When David heard Absalom, his son, was slain by his men
[‘Greek chorus’: The men of David killed David’s son]
Absalom my son, oh my son
[Beloved yet treacherous, seeking power, would overthrow his father [patricide] who loved him]
What loyalty? David’s men – loved the father, slew the son.
How David wept, wept in his room, his chamber over the gate. His cries rang out!
Such weeping, such pain: “Oh, my son!”
Desolation, guilt-written grief, mourning, despair and loneliness.
“Oh, my son Absalom. My son!
It is my spears which pierced you, lay the blame at my door,
it is not me who should forgive, but I who should seek forgiveness, my son”.
Then comes a fugue, depicting David’s strength and greatness. Reminding us that it wasn’t his role as King that made him great, nor even his fame as a warrior, but the fact that he was able to show emotion and forgiveness.
The great man, so great a man must feel great pain
The pain of loss, guilt, rage, loneliness. “Absalom, still my son”
Great pain for a great man, a man made greater still by his forgiveness, so great a man, he wept:
“Would God I had died for you, O God, I would have died for you, O Absalom my son.
The central portion of the work focuses on David’s regret that he is old (represented by mutterings and elaborations in triplets) contrasting with the youth of his son (straight quavers), the two patterns overlapping and intertwining to show his inner turmoil.
Absalom. I am old and yet I still live.
You were the future, my future, I am old. Now, the future is dead! Absalom!”
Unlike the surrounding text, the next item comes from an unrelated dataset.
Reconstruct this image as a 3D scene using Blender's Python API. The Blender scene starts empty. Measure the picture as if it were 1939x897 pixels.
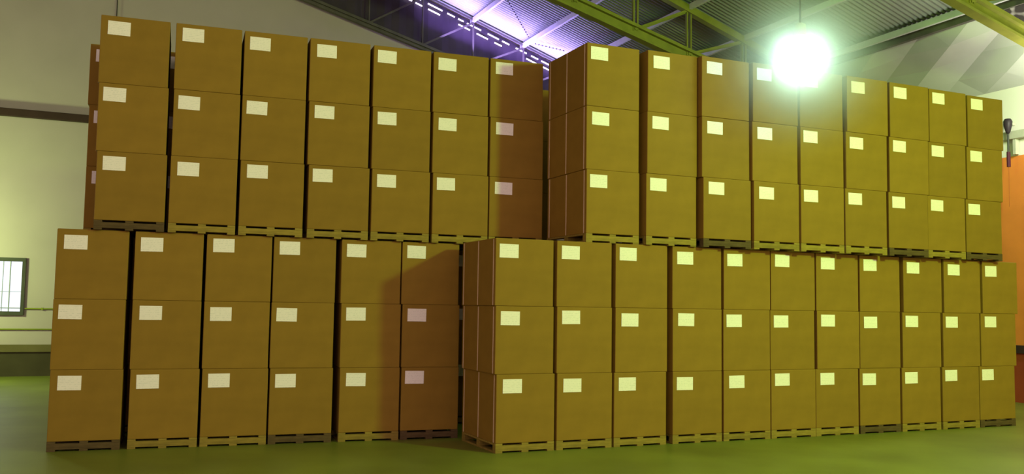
import bpy, bmesh, math, random
from mathutils import Vector, Matrix

# ------------------------------------------------------------------ camera
scene = bpy.context.scene
C = scene.collection
cam_d = bpy.data.cameras.new('camera')
cam = bpy.data.objects.new('camera', cam_d)
C.objects.link(cam)
R_ = Vector((0.91530519, -0.40244654, 0.01591172))
U_ = Vector((-0.04451308, -0.06181582, 0.99709447))
F_ = Vector((0.40029363, 0.91335403, 0.07449448))
cam.matrix_world = Matrix(((R_.x, U_.x, -F_.x, 0.0), (R_.y, U_.y, -F_.y, -10.1207),
                           (R_.z, U_.z, -F_.z, 1.7344), (0, 0, 0, 1)))
cam_d.sensor_width = 36.0
cam_d.lens = 1743.99 / 1939.0 * 36.0
cam_d.clip_end = 200
scene.camera = cam

# ------------------------------------------------------------------ view, world
scene.view_settings.view_transform = 'Standard'
scene.view_settings.look = 'None'
scene.view_settings.gamma = 1.0
scene.view_settings.use_curve_mapping = False
scene.view_settings.exposure = 0.0
scene.cycles.use_denoising = True
scene.cycles.max_bounces = 6
scene.cycles.volume_bounces = 0
w = bpy.data.worlds.new('World'); scene.world = w; w.use_nodes = True
bg = w.node_tree.nodes['Background']
bg.inputs[0].default_value = (1.0, 0.66, 0.60, 1)
bg.inputs[1].default_value = 1.26

# ------------------------------------------------------------------ lights
def lamp(name, loc, power, col, radius=0.25):
    d = bpy.data.lights.new(name, 'POINT'); d.energy = power; d.color = col; d.shadow_soft_size = radius
    o = bpy.data.objects.new(name, d); C.objects.link(o); o.location = loc
    return o
GREEN = (0.80, 1.0, 0.12)
lamp('main_bay_lamp_light', (9.9, -8.0, 5.6), 2550, (0.52, 1.0, 0.10), 0.32)
lamp('roof_green_fill', (10.6, 2.4, 7.3), 170, (0.30, 1.0, 0.10), 0.2)  # unseen light added to turn the right roof sheets green
lamp('back_wall_lamp_light', (-3.9, 11.0, 2.8), 600, (0.74, 1.0, 0.32), 0.3)
lamp('right_wall_lamp_light', (15.2, 0.3, 5.5), 330, (1.0, 1.0, 0.86), 0.25)

# added violet area light below the last roof sheets, standing in for slot daylight
d = bpy.data.lights.new('roof_violet_fill', 'AREA'); d.shape = 'RECTANGLE'; d.size = 5.6; d.size_y = 0.3
d.energy = 470; d.color = (0.42, 0.29, 1.0); d.spread = math.radians(150)
o = bpy.data.objects.new('roof_violet_fill', d); C.objects.link(o)
_x = Vector((1, 0, -0.271)).normalized(); _z = -Vector((0.25, -0.32, 0.92)); _z = (_z - _x * _z.dot(_x)).normalized(); _y = _z.cross(_x) * -1
_z2 = _x.cross(_y)
o.matrix_world = Matrix(((_x.x, _y.x, _z2.x, 10.3), (_x.y, _y.y, _z2.y, 12.70), (_x.z, _y.z, _z2.z, 8.10), (0, 0, 0, 1)))
if _z2.z > 0:
    o.matrix_world = o.matrix_world @ Matrix.Rotation(math.pi, 4, 'X')

# ------------------------------------------------------------------ materials
def new_mat(name):
    m = bpy.data.materials.new(name); m.use_nodes = True
    nt = m.node_tree; b = nt.nodes['Principled BSDF']
    return m, nt, b
def mat(name, col, rough=0.8, noise=0.0, scale=3.0, metal=0.0, bump=0.0, stretch=(1, 1, 1), spec=0.3, vary=0.0):
    m, nt, b = new_mat(name)
    b.inputs['Roughness'].default_value = rough
    b.inputs['Metallic'].default_value = metal
    b.inputs['Specular IOR Level'].default_value = spec
    N = nt.nodes; L = nt.links
    tc = N.new('ShaderNodeTexCoord'); mp = N.new('ShaderNodeMapping'); mp.inputs['Scale'].default_value = stretch
    L.new(tc.outputs['Object'], mp.inputs['Vector'])
    nz = N.new('ShaderNodeTexNoise'); nz.inputs['Scale'].default_value = scale; nz.inputs['Detail'].default_value = 5
    L.new(mp.outputs['Vector'], nz.inputs['Vector'])
    rp = N.new('ShaderNodeMapRange')
    rp.inputs['From Min'].default_value = 0.3; rp.inputs['From Max'].default_value = 0.7
    rp.inputs['To Min'].default_value = 1 - noise; rp.inputs['To Max'].default_value = 1 + noise
    L.new(nz.outputs['Fac'], rp.inputs['Value'])
    mx = N.new('ShaderNodeVectorMath'); mx.operation = 'SCALE'
    mx.inputs[0].default_value = col
    if vary:
        oi = N.new('ShaderNodeObjectInfo'); mr = N.new('ShaderNodeMapRange')
        mr.inputs['To Min'].default_value = 1 - vary; mr.inputs['To Max'].default_value = 1 + vary
        L.new(oi.outputs['Random'], mr.inputs['Value'])
        mu = N.new('ShaderNodeMath'); mu.operation = 'MULTIPLY'
        L.new(mr.outputs[0], mu.inputs[0]); L.new(rp.outputs[0], mu.inputs[1])
        L.new(mu.outputs[0], mx.inputs['Scale'])
    else:
        L.new(rp.outputs[0], mx.inputs['Scale'])
    L.new(mx.outputs['Vector'], b.inputs['Base Color'])
    if bump:
        bp = N.new('ShaderNodeBump'); bp.inputs['Strength'].default_value = bump; bp.inputs['Distance'].default_value = 0.01
        L.new(nz.outputs['Fac'], bp.inputs['Height']); L.new(bp.outputs[0], b.inputs['Normal'])
    return m
def emit(name, col, strength):
    m = bpy.data.materials.new(name); m.use_nodes = True; nt = m.node_tree; nt.nodes.clear()
    e = nt.nodes.new('ShaderNodeEmission'); o = nt.nodes.new('ShaderNodeOutputMaterial')
    e.inputs[0].default_value = (*col, 1); e.inputs[1].default_value = strength
    nt.links.new(e.outputs[0], o.inputs[0]); return m

M = {}
M['carton'] = mat('kraft cardboard', (0.240, 0.142, 0.021), 0.75, 0.06, 4.0, stretch=(1, 1, 1.3), spec=0.15, vary=0.05)
M['strip'] = mat('pale glued edge strip', (0.62, 0.46, 0.32), 0.6, 0.10, 12)
M['label'] = mat('placeholder', (0.8, 0.8, 0.7))
M['wood'] = mat('pine pallet wood', (0.23, 0.165, 0.028), 0.8, 0.25, 6, stretch=(1, 6, 6), vary=0.15)
M['wood_dark'] = mat('dark weathered pallet wood', (0.085, 0.055, 0.022), 0.85, 0.3, 6, stretch=(1, 6, 6))
M['floor'] = mat('smooth green grey concrete', (0.165, 0.185, 0.030), 0.42, 0.24, 0.7, spec=0.4)
M['wall'] = mat('plastered pale wall paint', (0.455, 0.39, 0.42), 0.9, 0.05, 0.8)
M['wall_r'] = mat('white wall paint', (0.80, 0.79, 0.70), 0.9, 0.03, 0.8)
M['orange'] = mat('orange wall paint', (0.78, 0.24, 0.045), 0.7, 0.12, 1.2)
M['red'] = mat('red brown wall paint', (0.34, 0.055, 0.020), 0.7, 0.15, 1.2)
M['dado'] = mat('dark brown skirting paint', (0.060, 0.050, 0.026), 0.8, 0.15, 2)
M['dado_top'] = mat('worn brown ledge', (0.14, 0.115, 0.05), 0.8, 0.15, 2)
M['gable'] = mat('dark gable cladding', (0.055, 0.042, 0.060), 0.85, 0.25, 1.5)
M['steel'] = mat('painted roof steel', (0.17, 0.17, 0.022), 0.6, 0.15, 4)
M['steel_dark'] = mat('dark dusty roof steel', (0.10, 0.09, 0.08), 0.7, 0.2, 4)
M['roof'] = mat('galvanised roof sheeting', (0.22, 0.245, 0.21), 0.45, 0.12, 0.7)
M['fold'] = mat('folded grey sheeting', (0.48, 0.48, 0.46), 0.6, 0.10, 0.9)
M['purlin'] = mat('pale painted purlin', (0.50, 0.50, 0.52), 0.5, 0.08, 3)
M['frame'] = mat('dark grey window frame', (0.055, 0.06, 0.05), 0.5, 0.1, 5)
M['bar'] = mat('blue grey window bar', (0.30, 0.32, 0.42), 0.5, 0.1, 5)
M['black'] = mat('black metal', (0.03, 0.02, 0.03), 0.5, 0.1, 5)
M['beam'] = mat('dark brown wall beam', (0.045, 0.022, 0.022), 0.8, 0.2, 3)
M['conduit'] = mat('yellow green conduit', (0.22, 0.26, 0.02), 0.6, 0.1, 5)
M['pale'] = mat('pale grey rail paint', (0.50, 0.50, 0.40), 0.6, 0.1, 5)
M['daylight'] = emit('bright daylight pane', (0.86, 0.90, 1.0), 1.25)
M['slot'] = emit('daylight slot', (0.80, 0.72, 1.0), 5.0)
M['globe'] = emit('mercury lamp globe', (0.62, 1.0, 0.76), 17.0)

def light_spot_material():
    m, nt, b = new_mat('dark sheeting with painted light spots'); N = nt.nodes; L = nt.links
    b.inputs['Roughness'].default_value = 0.8
    tc = N.new('ShaderNodeTexCoord'); nz = N.new('ShaderNodeTexNoise'); nz.inputs['Scale'].default_value = 3.4; nz.inputs['Detail'].default_value = 1
    L.new(tc.outputs['Object'], nz.inputs['Vector'])
    mr = N.new('ShaderNodeMapRange'); mr.inputs['From Min'].default_value = 0.61; mr.inputs['From Max'].default_value = 0.66
    L.new(nz.outputs['Fac'], mr.inputs['Value'])
    mix = N.new('ShaderNodeMix'); mix.data_type = 'RGBA'; L.new(mr.outputs[0], mix.inputs['Factor'])
    mix.inputs[6].default_value = (0.03, 0.022, 0.022, 1); mix.inputs[7].default_value = (0.30, 0.27, 0.26, 1)
    L.new(mix.outputs[2], b.inputs['Base Color']); return m
M['light_spots'] = light_spot_material()
def label_material():
    # off-white sheet with a faint grey print: thin rows and a pale blot in the middle
    m, nt, b = new_mat('printed white label'); N = nt.nodes; L = nt.links
    b.inputs['Roughness'].default_value = 0.6; b.inputs['Specular IOR Level'].default_value = 0.2
    tc = N.new('ShaderNodeTexCoord'); sp = N.new('ShaderNodeSeparateXYZ'); L.new(tc.outputs['Object'], sp.inputs[0])
    wv = N.new('ShaderNodeMath'); wv.operation = 'MULTIPLY'; wv.inputs[1].default_value = 2 * math.pi / 0.021
    L.new(sp.outputs['Z'], wv.inputs[0])
    sn = N.new('ShaderNodeMath'); sn.operation = 'SINE'; L.new(wv.outputs[0], sn.inputs[0])
    st = N.new('ShaderNodeMapRange'); st.inputs['From Min'].default_value = 0.2; st.inputs['From Max'].default_value = 0.9
    st.inputs['To Min'].default_value = 0; st.inputs['To Max'].default_value = 1; L.new(sn.outputs[0], st.inputs['Value'])
    oi = N.new('ShaderNodeObjectInfo'); sc = N.new('ShaderNodeMath'); sc.operation = 'MULTIPLY'; sc.inputs[1].default_value = 40
    L.new(oi.outputs['Random'], sc.inputs[0])
    ad = N.new('ShaderNodeVectorMath'); ad.operation = 'ADD'
    L.new(tc.outputs['Object'], ad.inputs[0]); L.new(sc.outputs[0], ad.inputs[1])
    nz = N.new('ShaderNodeTexNoise'); nz.inputs['Scale'].default_value = 55; nz.inputs['Detail'].default_value = 2
    L.new(ad.outputs[0], nz.inputs['Vector'])
    tr = N.new('ShaderNodeMapRange'); tr.inputs['From Min'].default_value = 0.45; tr.inputs['From Max'].default_value = 0.6
    L.new(nz.outputs['Fac'], tr.inputs['Value'])
    mu = N.new('ShaderNodeMath'); mu.operation = 'MULTIPLY'; L.new(st.outputs[0], mu.inputs[0]); L.new(tr.outputs[0], mu.inputs[1])
    m2 = N.new('ShaderNodeMath'); m2.operation = 'MULTIPLY'; m2.inputs[1].default_value = 0.30; L.new(mu.outputs[0], m2.inputs[0])
    mix = N.new('ShaderNodeMix'); mix.data_type = 'RGBA'
    L.new(m2.outputs[0], mix.inputs['Factor'])
    mix.inputs[6].default_value = (0.86, 0.82, 0.82, 1); mix.inputs[7].default_value = (0.34, 0.40, 0.40, 1)
    L.new(mix.outputs[2], b.inputs['Base Color'])
    return m
M['label'] = label_material()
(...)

David wept, he wept, oh how he wept:
“Would God I’d died. O God! My God, my son Absalom!”
By the time we reach the soprano solo, the chorus have become invested in the tragedy and pathos of the story, eventually stepping back to allow David’s words of grief to come through.
Pierced with spears through his heart, jagged tears ripped his flesh open,
how can we bear to think on it?
His murderers, they flung his bleeding body into the pit,
then crushed his bones with piles of stones,
“For my sake, O Absalom! Absalom, my son”.
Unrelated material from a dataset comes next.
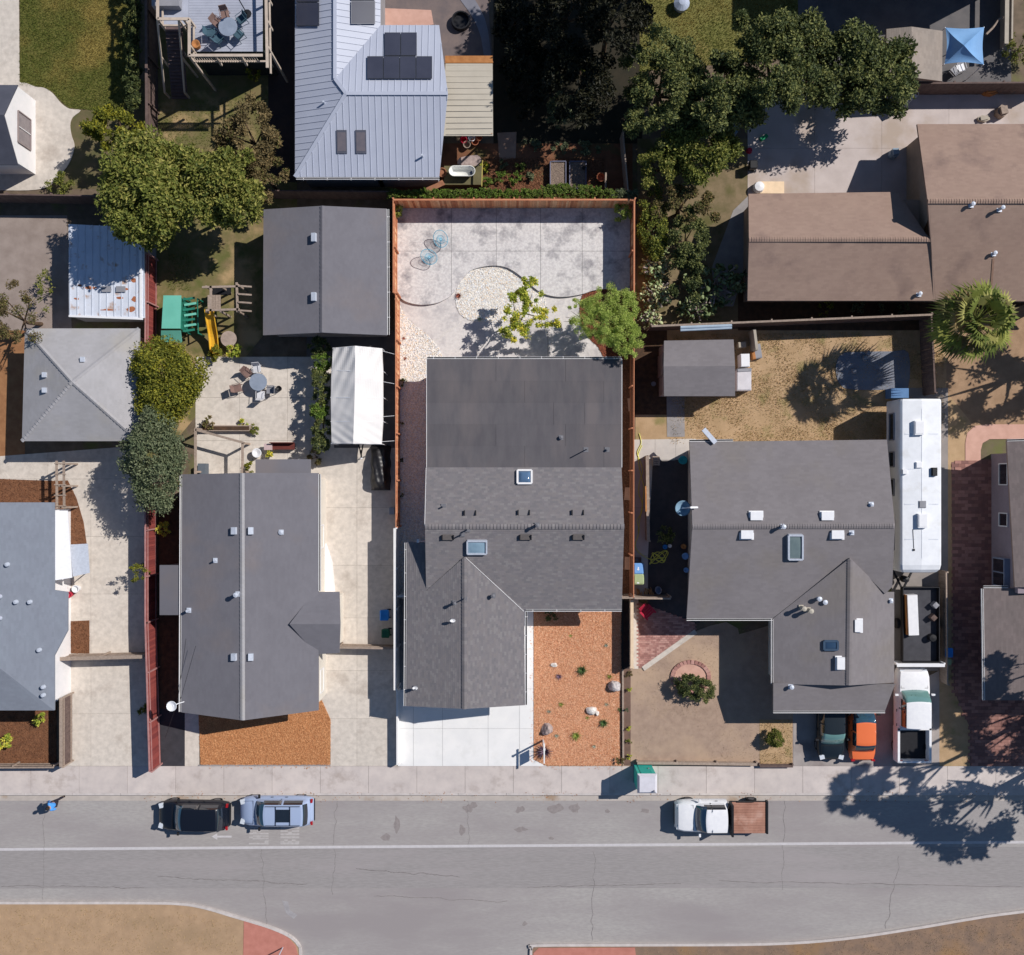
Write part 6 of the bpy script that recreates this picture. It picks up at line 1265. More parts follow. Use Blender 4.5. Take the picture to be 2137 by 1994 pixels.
# ---------------------------------------------------------------- bathtub, beds, pot
bt = P(965, 363, .5); t = T('bathtub', 'old white bathtub standing on the olive box below the metal roof house', 'bathtub', bt)
def racetrack(hx, hy, n=10): return [(hx * 1.0 - hy + hy * math.cos(a), hy * math.sin(a)) for a in [(-.5 + k / n) * math.pi for k in range(n + 1)]] + [(-hx + hy + hy * math.cos(a), hy * math.sin(a)) for a in [(.5 + k / n) * math.pi for k in range(n + 1)]]
b = MB(); rings = []; 
for (sx, sy, z) in ((.62, .2, .05), (.74, .27, .3), (.8, .31, .52), (.83, .34, .56), (.79, .30, .56), (.72, .24, .35), (.6, .16, .13)): rings.append([(bt.x + x, bt.y + y, .5 + z) for x, y in racetrack(sx, sy)])
n = len(rings[0]); vs = [v for r_ in rings for v in r_]; fs = [(i * n + k, i * n + (k + 1) % n, (i + 1) * n + (k + 1) % n, (i + 1) * n + k) for i in range(len(rings) - 1) for k in range(n)] + [tuple(range((len(rings) - 1) * n, len(rings) * n))]
b.add(vs, fs); b.build('tub', M('enamel', c(238, 238, 232), None, 2, rough=.2, spec=.6), t, smooth=True)
b = MB(); b.cyl((bt.x + .6, bt.y - .02, .68), .13, .03, 16); b.build('cushion', M('blue_grey_pad', c(84, 96, 120), None, 3), t)
o = MB(); a, d = P(928, 375, 0), P(1006, 391, 0); a2 = P(1004, 352, 0)
o.box(a.x, d.y, 0, d.x, a2.y, .5); props(o.build('storage_box', M('olive_box', c(110, 104, 74), c(96, 90, 64), 2), None, (a.x, d.y, 0)), 'olive wooden box under the white bathtub', 'box')
b = MB(); b.beam(P(1007, 336, 1.2), P(1005.5, 389, 1.2), .06, .1); b.beam(P(1007, 336, 0), (P(1007, 336, 1.2).x, P(1007, 336, 1.2).y, 1.2), .07, .07); b.beam(P(1005.5, 389, 0), (P(1005.5, 389, 1.2).x, P(1005.5, 389, 1.2).y, 1.2), .07, .07); props(b.build('trellis_rail', M('yellow_timber', c(186, 170, 96), c(166, 150, 82), 3), None, P(1006, 360, 0)), 'thin yellowish timber rail right of the bathtub', 'rail')
b = MB(); b.beam(P(887, 400, 1.2), P(926, 381, .9), .34, .05); props(b.build('plank', M('rust_plank', c(150, 104, 78), c(128, 86, 64), 4), None, P(900, 392, 0)), 'wide reddish plank sloping down beside the house corner', 'plank')
b = MB(); b.lathe(P(924, 366, 0), [(.0, 0), (.26, 0), (.3, .6), (.24, .6), (.2, .5), (0, .5)], 14); props(b.build('barrel', M('rust_plank'  , (0, 0, 0)), None, P(924, 366, 0)), 'rusty tub left of the white bathtub', 'barrel')
for x0, x1, l_ in ((1148.5, 1181, 'left raised garden bed with grey rim'), (1189, 1223, 'right raised garden bed with grey rim')):
    t = T('raised_bed', l_ + ' above the ivy hedge', 'raised bed', P(x0, 360, 0)); a, d = P(x0, 337, .45), P(x1, 394, .45); m_ = M('bed_rim', c(128, 130, 150), c(112, 112, 132), 3)
    for (p, q) in (((a.x, a.y), (d.x, a.y)), ((d.x, a.y), (d.x, d.y)), ((d.x, d.y), (a.x, d.y)), ((a.x, d.y), (a.x, a.y))): b = MB(); b.beam((*p, .25), (*q, .25), .05, .44); b.build('board', m_, t)
    b = MB(); b.box(a.x, d.y, .1, d.x, a.y, .38); b.build('soil', M('bed_soil', c(140, 122, 110), c(118, 102, 92), 6, bump=.8), t)
    xx, yy = fill([(a.x + .05, d.y), (d.x - .05, d.y), (d.x - .05, a.y - .05), (a.x + .05, a.y - .05)], 300); scatter('straw', CHIP, CHF, np.c_[xx, yy, np.full(len(xx), .38)], rng.uniform(.04, .08, len(xx)), (rng.uniform(-.4, .4, len(xx)), rng.uniform(-.4, .4, len(xx)), rng.uniform(0, 6, len(xx))), M('straw_chip', None, (.9, .9, .9), 4, pal=[c(158, 140, 126), c(132, 116, 106), c(176, 158, 140)]), parent=t)
b = MB(); b.beam(P(1264.5, 361, .9), P(1263.5, 396, .9), .1, .12); b.beam(P(1264, 378, 0), (P(1264, 378, .9).x, P(1264, 378, .9).y, .9), .1, .1); props(b.build('bench_board', mWOODG, None, P(1264, 378, 0)), 'pale upright board right of the terracotta pot', 'board')
b = MB(); b.lathe(P(1253, 374, 0), [(0, 0), (.18, 0), (.26, .4), (.28, .42), (.25, .42), (.2, .1), (0, .08)], 18); props(b.build('plant_pot', M('terracotta', c(176, 112, 82), c(150, 92, 68), 3), None, P(1253, 374, 0)), 'terracotta pot in the shade at the right end of the mulch garden', 'pot')
b = MB(); b.lathe(P(1218, 352, .4), [(0, 0), (.1, .02), (.12, .25), (.05, .3), (0, .3)], 8); b.beam(P(1218, 352, .6), P(1224, 346, 1.0), .04, .04); props(b.build('watering_can', mBLK, None, P(1218, 352, .4)), 'dark watering can on the right raised garden bed', 'watering can')
fp = P(962, 47, .04); b = MB(); b.lathe(fp, [(0, .1), (.45, .1), (.5, .35), (.58, .35), (.6, 0)], 20); props(b.build('fire_pit', mBLK, None, fp), 'round dark fire pit on the shaded path at the top', 'fire pit')
for i, (x, y, col) in enumerate(((968, 296, mREDP), (985, 292, mWHITE), (992, 300, M('terracotta', (0, 0, 0))), (975, 306, mWOODG), (1000, 291, M('terracotta', (0, 0, 0))))):
    b = MB(); b.lathe(P(x, y, 0), [(0, 0), (.16, 0), (.24, .38), (.2, .38), (.16, .1), (0, .1)], 12); props(b.build('plant_pot', col, None, P(x, y, 0)), ['red pot below the beige patio cover', 'white pot below the beige patio cover', 'terracotta pot right of the white pot', 'grey brown pot nearest the slate patch', 'terracotta pot at the corner of the patio cover'][i], 'pot')
b = MB(); b.prism(smooth(PP([(955, 345), (960, 333), (985, 328), (1002, 330), (1003, 350), (970, 352)]), 2, True), 0, .3); props(b.build('brush_pile', mROCKB, None, P(980, 340, 0)), 'heap of pale rubble beside the yellowish timber rail', 'rubble')
# ---------------------------------------------------------------- canopy, trailer tongue, covered machine, bins
t = T('canopy', 'long white fabric carport canopy with a ridge beside the cedar fence', 'canopy', P(745, 825, 0))
zr, ze = 2.9, 2.2; NX, NY = 28, 40; vs = []; fs = []
L1 = [(695, 727), (692, 773), (690.5, 830), (691, 880), (692, 926)]; R1 = [(797, 728), (799, 775), (799, 830), (799, 880), (796, 927)]; TOP = [(741, 723), (741, 775), (740, 830), (738.5, 880), (737, 926)]
def along(lst, t_):
    k = min(int(t_ * (len(lst) - 1)), len(lst) - 2); f = t_ * (len(lst) - 1) - k; return (lst[k][0] * (1 - f) + lst[k + 1][0] * f, lst[k][1] * (1 - f) + lst[k + 1][1] * f)
for j in range(NY + 1):
    tj = j / NY; l_, m_, r_ = along(L1, tj), along(TOP, tj), along(R1, tj); A, Bq, Cq = P(*l_, ze), P(*m_, zr), P(*r_, ze)
    for i in range(NX + 1):
        s = i / NX; p = A.lerp(Bq, s * 2) if s < .5 else Bq.lerp(Cq, s * 2 - 1)
        sag = -.05 * math.sin(min(s, 1 - s) * 2 * math.pi) * abs(math.sin(tj * math.pi * 3)); wr = .04 * math.sin(tj * 26 + s * 30) * math.exp(-tj * 3) + .02 * math.sin(tj * 60 - s * 22) * math.exp(-(1 - tj) * 6)
        vs.append(p + Vector((0, 0, sag + wr)))
for j in range(NY):
    for i in range(NX): a = j * (NX + 1) + i; fs.append((a, a + 1, a + NX + 2, a + NX + 1))
b = MB(); b.add(vs, fs); b.build('fabric_top', mCANV, t)
b = MB()
for side in (0, NX):
    for j in range(NY): a, d = vs[j * (NX + 1) + side], vs[(j + 1) * (NX + 1) + side]; b.add([a, d, d - Vector((0, 0, .25)), a - Vector((0, 0, .25))], [(0, 1, 2, 3)])
b.build('valance', mCANV, t)
b = MB()
for j in (0, 10, 20, 30, 40):
    for side in (0, NX): p = vs[j * (NX + 1) + side]; b.tube([p, (p.x, p.y, 0)], .03, 6)
    b.tube([vs[j * (NX + 1)] - Vector((0, 0, .05)), vs[j * (NX + 1) + NX // 2] - Vector((0, 0, .05)), vs[j * (NX + 1) + NX] - Vector((0, 0, .05))], .03, 6)
b.build('frame', mWHITE, t)
b = MB()
for j in (1, 14, 28, 39): p = vs[j * (NX + 1) + NX]; b.tube([p, P(824, 735 + (j / 40) * 190, 1.75)], .012, 4)
b.build('guy_rope', mWHITE, t)
t = T('trailer', 'boat trailer tongue sticking out from under the white canopy', 'trailer', P(753, 935, 0)); b = MB()
for s in (-1, 1): b.beam(P(753 + s * 9, 905, .5), P(753.5, 950, .45), .07, .1)
b.beam(P(753.5, 940, .45), P(754, 958, .45), .08, .1); b.beam(P(744, 860, .5), P(744, 905, .5), .08, .1); b.beam(P(762, 860, .5), P(762, 905, .5), .08, .1); b.build('drawbar', mBLK, t)
b = MB(); b.lathe(P(754, 957, .4), [(0, .12), (.07, .1), (.08, 0), (0, 0)], 10); b.build('coupler', mWHITE, t)
for s in (-1, 1): b = MB(); p = P(753 + s * 26, 860, .3); b.tube([p - Vector((.1, 0, 0)), p + Vector((.1, 0, 0))], .3, 18); b.build('wheel', mBLK, t)
vs = []; fs = []; NX, NY = 16, 30; cxy = P(795, 977, 0); hx, hy = .62, 1.42
for j in range(NY + 1):
    for i in range(NX + 1):
        u, v = i / NX * 2 - 1, j / NY * 2 - 1; edge = max(abs(u), abs(v)); k = (1 - abs(u) ** 3.2) * (1 - abs(v) ** 5); x = u * hx * (1 + .05 * math.sin(v * 9)) ; y = v * hy
        vs.append((cxy.x + x, cxy.y + y, max(.02, .95 * k ** .6 * (1 - .12 * v) + .04 * math.sin(9 * u + 5 * v) * (k > .1) + .03 * math.sin(17 * v)))) 
for j in range(NY):
    for i in range(NX): a = j * (NX + 1) + i; fs.append((a, a + 1, a + NX + 2, a + NX + 1))
b = MB(); b.add(vs, fs); props(b.build('covered_machine', mBTARP, None, (cxy.x, cxy.y, 0), smooth=True), 'something long under a black cover against the cedar fence', 'covered machine')
b = MB(); a = P(818.5, 1067, .5); b.cbox((a.x, a.y, .35), (.32, .42, .7)); props(b.build('meter_box', M('blue_grey_box', c(150, 168, 184), None, 2), None, (a.x, a.y, 0)), 'small blue grey box at the foot of the cedar fence', 'box')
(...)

“How hard it is to bear the grief, yet harder still [still my son]
that I must hide it on my men [the grief, the pain]
lest they find me disloyal, lest I should show ingratitude.
My son, my enemy. My life, so different now.
My enemy is slain, yet never can I rejoice.
The bitterness of aloes fills my throat, it chokes me.”
Towards the end, the choir descends with David into madness and desolation, before finally emerging into a place of peace and resignation. Where all is resolved, or is it? The last notes we hear suggest otherwise, as two sopranos overlap to signal lingering conflict.
Thus, alone, David wept.
His dearly beloved son, Absalom, he never could hate,
Not his enemy, but his own son, his own guilt, his own pain, “O Absalom, Absalom!
Requiescat in pace..." [rest in peace]."